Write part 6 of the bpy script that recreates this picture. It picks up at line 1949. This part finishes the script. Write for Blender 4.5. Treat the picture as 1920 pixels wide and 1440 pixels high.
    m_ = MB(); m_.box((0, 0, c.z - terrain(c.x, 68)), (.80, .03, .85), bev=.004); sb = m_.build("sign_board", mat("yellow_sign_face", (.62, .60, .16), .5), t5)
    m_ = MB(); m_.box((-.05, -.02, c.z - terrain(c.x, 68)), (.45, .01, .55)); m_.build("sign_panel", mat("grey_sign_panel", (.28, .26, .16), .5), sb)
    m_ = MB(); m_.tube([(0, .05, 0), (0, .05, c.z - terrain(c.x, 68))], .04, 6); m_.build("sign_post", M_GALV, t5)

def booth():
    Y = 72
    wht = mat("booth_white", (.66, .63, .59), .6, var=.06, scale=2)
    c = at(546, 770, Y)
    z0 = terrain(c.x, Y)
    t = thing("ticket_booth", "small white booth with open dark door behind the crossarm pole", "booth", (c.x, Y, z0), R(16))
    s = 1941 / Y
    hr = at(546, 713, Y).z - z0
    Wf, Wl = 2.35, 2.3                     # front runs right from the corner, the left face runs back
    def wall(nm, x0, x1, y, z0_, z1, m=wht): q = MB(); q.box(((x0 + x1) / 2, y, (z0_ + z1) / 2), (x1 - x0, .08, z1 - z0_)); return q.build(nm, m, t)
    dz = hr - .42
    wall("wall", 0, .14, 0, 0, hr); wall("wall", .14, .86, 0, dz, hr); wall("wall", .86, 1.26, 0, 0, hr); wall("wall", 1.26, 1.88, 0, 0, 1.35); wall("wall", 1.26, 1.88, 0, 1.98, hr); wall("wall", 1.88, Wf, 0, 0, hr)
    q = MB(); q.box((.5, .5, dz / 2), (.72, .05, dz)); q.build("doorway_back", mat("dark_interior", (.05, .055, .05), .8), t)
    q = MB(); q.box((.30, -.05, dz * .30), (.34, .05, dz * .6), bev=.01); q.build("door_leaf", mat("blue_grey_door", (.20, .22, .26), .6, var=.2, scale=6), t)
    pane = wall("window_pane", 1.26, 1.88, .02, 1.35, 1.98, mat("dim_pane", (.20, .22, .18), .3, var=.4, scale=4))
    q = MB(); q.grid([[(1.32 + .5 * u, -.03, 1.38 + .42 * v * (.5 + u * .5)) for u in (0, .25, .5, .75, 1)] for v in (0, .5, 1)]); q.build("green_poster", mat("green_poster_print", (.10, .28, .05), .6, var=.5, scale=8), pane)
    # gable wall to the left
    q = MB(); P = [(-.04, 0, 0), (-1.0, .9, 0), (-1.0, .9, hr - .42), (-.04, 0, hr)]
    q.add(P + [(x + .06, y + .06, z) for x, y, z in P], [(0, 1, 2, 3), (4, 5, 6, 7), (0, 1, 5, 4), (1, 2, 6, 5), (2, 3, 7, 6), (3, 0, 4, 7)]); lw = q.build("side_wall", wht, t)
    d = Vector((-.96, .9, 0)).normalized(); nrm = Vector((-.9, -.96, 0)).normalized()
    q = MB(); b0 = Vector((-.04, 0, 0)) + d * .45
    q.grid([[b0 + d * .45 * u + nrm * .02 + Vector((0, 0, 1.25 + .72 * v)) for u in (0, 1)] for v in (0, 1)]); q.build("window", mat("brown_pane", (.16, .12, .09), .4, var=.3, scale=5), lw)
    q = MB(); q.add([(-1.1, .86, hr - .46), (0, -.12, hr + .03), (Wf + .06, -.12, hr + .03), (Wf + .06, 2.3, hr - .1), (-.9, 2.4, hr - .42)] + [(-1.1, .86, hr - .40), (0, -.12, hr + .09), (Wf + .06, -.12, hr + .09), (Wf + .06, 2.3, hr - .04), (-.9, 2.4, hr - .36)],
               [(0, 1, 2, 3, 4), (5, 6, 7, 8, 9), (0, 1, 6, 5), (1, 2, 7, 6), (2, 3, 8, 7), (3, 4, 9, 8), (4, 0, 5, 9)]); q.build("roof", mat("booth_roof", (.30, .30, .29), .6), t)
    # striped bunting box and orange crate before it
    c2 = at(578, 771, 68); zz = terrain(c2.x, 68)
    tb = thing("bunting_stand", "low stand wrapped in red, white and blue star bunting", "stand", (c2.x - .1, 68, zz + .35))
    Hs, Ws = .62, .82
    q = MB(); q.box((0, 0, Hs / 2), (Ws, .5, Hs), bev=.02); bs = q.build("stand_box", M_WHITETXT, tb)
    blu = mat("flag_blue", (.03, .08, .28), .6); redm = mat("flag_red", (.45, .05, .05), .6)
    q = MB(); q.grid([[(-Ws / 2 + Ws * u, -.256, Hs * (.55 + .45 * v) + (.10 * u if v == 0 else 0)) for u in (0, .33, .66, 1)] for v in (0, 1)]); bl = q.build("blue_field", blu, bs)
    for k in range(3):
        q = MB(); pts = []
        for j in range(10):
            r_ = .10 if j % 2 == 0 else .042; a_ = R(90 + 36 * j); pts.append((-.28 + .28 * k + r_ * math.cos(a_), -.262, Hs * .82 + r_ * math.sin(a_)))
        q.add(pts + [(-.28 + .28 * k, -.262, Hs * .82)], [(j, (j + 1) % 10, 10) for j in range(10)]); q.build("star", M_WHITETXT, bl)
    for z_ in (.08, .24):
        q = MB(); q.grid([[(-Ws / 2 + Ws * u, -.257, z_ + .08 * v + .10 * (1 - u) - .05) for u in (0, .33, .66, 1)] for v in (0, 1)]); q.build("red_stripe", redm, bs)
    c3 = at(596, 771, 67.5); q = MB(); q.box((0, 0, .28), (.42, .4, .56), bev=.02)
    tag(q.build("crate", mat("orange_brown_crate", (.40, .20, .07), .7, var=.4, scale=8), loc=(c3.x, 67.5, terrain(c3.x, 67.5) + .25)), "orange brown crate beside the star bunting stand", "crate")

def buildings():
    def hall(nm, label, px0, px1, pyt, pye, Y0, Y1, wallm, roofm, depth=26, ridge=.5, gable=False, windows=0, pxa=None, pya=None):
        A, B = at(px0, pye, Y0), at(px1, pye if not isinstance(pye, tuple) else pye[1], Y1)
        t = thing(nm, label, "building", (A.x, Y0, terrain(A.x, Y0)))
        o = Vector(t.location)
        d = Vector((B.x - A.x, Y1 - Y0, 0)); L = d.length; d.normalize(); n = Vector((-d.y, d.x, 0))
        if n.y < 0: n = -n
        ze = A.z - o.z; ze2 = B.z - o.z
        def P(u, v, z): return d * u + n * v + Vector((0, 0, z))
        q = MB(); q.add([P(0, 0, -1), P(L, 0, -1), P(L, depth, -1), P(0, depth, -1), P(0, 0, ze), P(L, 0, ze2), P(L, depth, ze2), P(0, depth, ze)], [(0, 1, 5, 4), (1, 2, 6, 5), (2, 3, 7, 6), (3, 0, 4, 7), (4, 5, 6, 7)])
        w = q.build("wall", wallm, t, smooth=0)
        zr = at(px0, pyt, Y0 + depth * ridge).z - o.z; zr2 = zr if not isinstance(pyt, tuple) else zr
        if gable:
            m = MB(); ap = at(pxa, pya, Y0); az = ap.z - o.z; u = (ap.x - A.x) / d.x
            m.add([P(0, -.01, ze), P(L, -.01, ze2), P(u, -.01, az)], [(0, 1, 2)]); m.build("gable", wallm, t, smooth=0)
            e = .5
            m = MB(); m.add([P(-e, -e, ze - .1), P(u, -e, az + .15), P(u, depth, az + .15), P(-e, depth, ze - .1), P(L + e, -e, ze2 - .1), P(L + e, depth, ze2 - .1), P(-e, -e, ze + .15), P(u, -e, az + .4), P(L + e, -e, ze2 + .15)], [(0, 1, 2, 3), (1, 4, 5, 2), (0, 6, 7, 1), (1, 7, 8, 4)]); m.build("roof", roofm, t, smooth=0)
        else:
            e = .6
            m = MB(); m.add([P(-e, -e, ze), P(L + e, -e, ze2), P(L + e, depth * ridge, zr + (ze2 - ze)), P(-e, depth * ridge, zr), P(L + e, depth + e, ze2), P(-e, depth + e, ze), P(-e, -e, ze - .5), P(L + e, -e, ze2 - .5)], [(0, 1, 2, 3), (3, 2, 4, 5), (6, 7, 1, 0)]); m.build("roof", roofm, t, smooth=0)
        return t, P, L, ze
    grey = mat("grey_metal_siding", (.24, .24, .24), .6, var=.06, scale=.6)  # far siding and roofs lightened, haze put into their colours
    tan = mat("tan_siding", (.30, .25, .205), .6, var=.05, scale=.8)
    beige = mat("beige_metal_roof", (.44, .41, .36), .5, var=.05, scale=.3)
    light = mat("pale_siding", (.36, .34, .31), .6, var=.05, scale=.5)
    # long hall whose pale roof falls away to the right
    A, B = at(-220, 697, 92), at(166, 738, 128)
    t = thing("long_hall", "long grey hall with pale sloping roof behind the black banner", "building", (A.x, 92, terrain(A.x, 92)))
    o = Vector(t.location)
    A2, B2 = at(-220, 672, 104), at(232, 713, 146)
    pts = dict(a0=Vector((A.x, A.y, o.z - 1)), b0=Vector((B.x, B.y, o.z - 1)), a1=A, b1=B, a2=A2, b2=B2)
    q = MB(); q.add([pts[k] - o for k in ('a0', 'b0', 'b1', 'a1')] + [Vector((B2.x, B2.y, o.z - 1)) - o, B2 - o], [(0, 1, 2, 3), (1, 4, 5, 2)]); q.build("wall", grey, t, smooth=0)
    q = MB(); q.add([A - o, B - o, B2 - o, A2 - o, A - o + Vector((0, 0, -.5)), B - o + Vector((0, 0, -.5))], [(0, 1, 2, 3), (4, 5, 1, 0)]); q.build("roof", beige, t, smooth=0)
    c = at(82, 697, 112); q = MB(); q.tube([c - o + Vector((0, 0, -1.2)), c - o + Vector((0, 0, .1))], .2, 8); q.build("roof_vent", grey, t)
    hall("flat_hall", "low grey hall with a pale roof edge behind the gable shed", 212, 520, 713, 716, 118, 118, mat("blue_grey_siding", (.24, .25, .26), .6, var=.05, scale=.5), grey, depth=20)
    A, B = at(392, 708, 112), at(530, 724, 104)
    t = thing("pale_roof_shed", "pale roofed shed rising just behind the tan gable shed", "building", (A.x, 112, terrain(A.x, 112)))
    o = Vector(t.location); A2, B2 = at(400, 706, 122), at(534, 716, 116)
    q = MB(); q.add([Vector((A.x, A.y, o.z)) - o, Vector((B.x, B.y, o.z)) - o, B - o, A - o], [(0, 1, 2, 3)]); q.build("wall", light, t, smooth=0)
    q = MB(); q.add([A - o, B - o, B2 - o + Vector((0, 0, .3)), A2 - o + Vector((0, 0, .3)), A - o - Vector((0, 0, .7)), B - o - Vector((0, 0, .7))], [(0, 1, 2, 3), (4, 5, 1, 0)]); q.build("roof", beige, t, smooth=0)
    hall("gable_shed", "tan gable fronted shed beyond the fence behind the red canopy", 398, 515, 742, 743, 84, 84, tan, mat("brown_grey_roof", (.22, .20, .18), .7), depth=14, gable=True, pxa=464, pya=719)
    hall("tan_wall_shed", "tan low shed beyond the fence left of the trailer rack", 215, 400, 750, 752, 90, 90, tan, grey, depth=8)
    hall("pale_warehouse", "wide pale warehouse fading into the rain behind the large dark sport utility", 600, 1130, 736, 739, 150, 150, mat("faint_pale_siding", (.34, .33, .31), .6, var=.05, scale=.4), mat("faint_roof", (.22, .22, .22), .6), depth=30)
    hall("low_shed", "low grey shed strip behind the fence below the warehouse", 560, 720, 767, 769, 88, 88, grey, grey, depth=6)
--
## TASK BRIEF
Starting at the first line of the data above, please restate word for word every line up to and including the one that holds "m_ = MB(); m_.tube([(0, .05, 0), (0, .05, c.z", and add nothing else.

## FINAL RESULT
Write part 6 of the bpy script that recreates this picture. It picks up at line 1949. This part finishes the script. Write for Blender 4.5. Treat the picture as 1920 pixels wide and 1440 pixels high.
    m_ = MB(); m_.box((0, 0, c.z - terrain(c.x, 68)), (.80, .03, .85), bev=.004); sb = m_.build("sign_board", mat("yellow_sign_face", (.62, .60, .16), .5), t5)
    m_ = MB(); m_.box((-.05, -.02, c.z - terrain(c.x, 68)), (.45, .01, .55)); m_.build("sign_panel", mat("grey_sign_panel", (.28, .26, .16), .5), sb)
    m_ = MB(); m_.tube([(0, .05, 0), (0, .05, c.z - terrain(c.x, 68))], .04, 6); m_.build("sign_post", M_GALV, t5)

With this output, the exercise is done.